God declared the end of this earth from the very beginning (lead verse).  There is never anything new under His sun (Ecclesiastes 1:9). The Lord has seen it all before; and has already seen what is coming down the road.  Known to God are all His works from the beginning – they were finished by Him before He started – before He formed the foundation of this planet (Acts 15:18, Hebrews 4:3).

Whatever has happened in this world, or to us in the past – good, bad, or in-between – was required by Him (second lead verse).  What is coming in the future requires faith (Hebrews 11:1).  If we ever definitively decide we know before He does – that is prejudging and presumption (Proverbs 27:1, James 4:14).  All things must pass per His judgement, including us (Hebrews 9:27) – His way; not ours.

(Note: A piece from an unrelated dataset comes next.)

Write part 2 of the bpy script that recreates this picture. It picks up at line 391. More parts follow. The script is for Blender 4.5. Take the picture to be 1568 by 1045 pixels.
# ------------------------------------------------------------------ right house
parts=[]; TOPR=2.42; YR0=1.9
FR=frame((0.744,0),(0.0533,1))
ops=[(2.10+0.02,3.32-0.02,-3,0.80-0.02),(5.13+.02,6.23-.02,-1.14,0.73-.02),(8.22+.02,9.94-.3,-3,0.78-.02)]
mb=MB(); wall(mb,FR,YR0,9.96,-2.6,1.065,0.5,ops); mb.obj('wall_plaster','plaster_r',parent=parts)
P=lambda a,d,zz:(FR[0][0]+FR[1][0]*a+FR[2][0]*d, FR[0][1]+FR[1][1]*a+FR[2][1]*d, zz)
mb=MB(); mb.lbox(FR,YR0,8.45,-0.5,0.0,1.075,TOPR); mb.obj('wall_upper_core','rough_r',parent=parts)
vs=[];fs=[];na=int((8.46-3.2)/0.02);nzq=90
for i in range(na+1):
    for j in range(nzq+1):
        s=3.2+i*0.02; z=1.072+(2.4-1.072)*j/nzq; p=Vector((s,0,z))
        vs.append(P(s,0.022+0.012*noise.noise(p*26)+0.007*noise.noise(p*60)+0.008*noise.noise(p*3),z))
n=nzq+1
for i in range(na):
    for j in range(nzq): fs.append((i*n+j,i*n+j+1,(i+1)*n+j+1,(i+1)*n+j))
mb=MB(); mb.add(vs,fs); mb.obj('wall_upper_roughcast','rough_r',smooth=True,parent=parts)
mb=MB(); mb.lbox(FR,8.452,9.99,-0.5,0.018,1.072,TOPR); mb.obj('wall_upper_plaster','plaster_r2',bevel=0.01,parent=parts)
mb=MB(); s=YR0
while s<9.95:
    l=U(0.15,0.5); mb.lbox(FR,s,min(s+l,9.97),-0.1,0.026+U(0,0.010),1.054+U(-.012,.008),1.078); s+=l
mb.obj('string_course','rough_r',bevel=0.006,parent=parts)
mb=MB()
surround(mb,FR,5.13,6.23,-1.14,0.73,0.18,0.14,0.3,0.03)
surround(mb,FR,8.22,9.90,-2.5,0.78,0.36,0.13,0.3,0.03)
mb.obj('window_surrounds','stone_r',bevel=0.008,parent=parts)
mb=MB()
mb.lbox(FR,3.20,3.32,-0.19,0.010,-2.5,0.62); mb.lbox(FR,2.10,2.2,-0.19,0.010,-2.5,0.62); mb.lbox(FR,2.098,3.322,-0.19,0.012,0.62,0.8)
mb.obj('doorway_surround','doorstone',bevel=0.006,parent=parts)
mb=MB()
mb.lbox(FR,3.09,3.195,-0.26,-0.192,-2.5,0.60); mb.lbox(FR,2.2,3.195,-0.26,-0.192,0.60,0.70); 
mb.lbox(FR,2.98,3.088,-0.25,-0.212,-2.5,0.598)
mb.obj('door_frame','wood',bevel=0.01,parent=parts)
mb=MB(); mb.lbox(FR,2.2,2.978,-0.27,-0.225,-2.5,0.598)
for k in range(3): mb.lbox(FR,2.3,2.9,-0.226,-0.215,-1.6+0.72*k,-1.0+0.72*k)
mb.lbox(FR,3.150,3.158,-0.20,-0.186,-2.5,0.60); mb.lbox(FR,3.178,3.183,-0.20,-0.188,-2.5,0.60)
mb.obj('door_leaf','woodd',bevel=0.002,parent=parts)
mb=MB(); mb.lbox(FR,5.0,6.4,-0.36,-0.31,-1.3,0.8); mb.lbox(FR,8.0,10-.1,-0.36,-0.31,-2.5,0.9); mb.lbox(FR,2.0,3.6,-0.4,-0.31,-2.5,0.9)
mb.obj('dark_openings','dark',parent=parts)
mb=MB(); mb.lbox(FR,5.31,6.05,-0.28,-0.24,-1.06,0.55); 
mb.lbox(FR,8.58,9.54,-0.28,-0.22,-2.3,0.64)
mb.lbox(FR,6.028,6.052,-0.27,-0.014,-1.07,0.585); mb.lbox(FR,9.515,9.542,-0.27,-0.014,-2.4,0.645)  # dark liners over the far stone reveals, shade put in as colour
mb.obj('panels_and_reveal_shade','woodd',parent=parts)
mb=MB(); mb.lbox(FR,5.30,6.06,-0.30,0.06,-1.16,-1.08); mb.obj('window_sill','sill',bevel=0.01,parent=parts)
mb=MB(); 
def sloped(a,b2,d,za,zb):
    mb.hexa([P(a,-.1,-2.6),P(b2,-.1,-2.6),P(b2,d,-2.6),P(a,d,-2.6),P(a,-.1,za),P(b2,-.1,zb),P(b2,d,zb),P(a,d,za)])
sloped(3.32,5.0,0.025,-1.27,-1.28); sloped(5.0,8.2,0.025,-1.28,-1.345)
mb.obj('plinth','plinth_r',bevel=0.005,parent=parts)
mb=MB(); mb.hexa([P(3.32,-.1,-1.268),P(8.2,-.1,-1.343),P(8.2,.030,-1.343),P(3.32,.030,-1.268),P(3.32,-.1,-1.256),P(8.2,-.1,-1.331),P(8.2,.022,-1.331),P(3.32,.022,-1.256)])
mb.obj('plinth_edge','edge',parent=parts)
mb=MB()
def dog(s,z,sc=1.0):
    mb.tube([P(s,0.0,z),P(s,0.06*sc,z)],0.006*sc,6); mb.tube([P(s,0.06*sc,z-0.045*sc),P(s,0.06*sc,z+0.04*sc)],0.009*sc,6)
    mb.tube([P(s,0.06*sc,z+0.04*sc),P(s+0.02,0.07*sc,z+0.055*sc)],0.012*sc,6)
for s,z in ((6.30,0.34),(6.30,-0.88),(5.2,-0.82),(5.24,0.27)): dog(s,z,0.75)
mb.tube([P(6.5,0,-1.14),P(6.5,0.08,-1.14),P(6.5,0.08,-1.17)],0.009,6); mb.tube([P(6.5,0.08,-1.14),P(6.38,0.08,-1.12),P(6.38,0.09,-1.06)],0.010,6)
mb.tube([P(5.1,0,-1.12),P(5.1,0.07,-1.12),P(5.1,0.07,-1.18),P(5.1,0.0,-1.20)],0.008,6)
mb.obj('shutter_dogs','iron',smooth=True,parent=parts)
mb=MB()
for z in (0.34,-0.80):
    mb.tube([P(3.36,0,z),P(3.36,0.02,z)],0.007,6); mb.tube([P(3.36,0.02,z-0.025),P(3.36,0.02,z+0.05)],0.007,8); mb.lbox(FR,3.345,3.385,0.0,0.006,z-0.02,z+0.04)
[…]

Everything past, present, or future – has to have purpose – or how else would He be qualified to judge us daily (Zephaniah 3:5) – or this world when the time comes (Romans 3:5-6)?  Would we want a Creator to make peace – then create war, without any cause to do so (Isaiah 45:7)?  As if our just God did such “just because” – without any justification. Don’t some people still seem to believe this?

Everything that happens to us or this planet each day – or doesn’t happen, is going perfectly and precisely according to His plan from the beginning of the world.  Just because life isn’t going perfectly and precisely according to our own personal plans, in our own little worlds; even within the church – doesn’t make us right – and God wrong (1 Chronicles 13:4, Proverbs 21:2).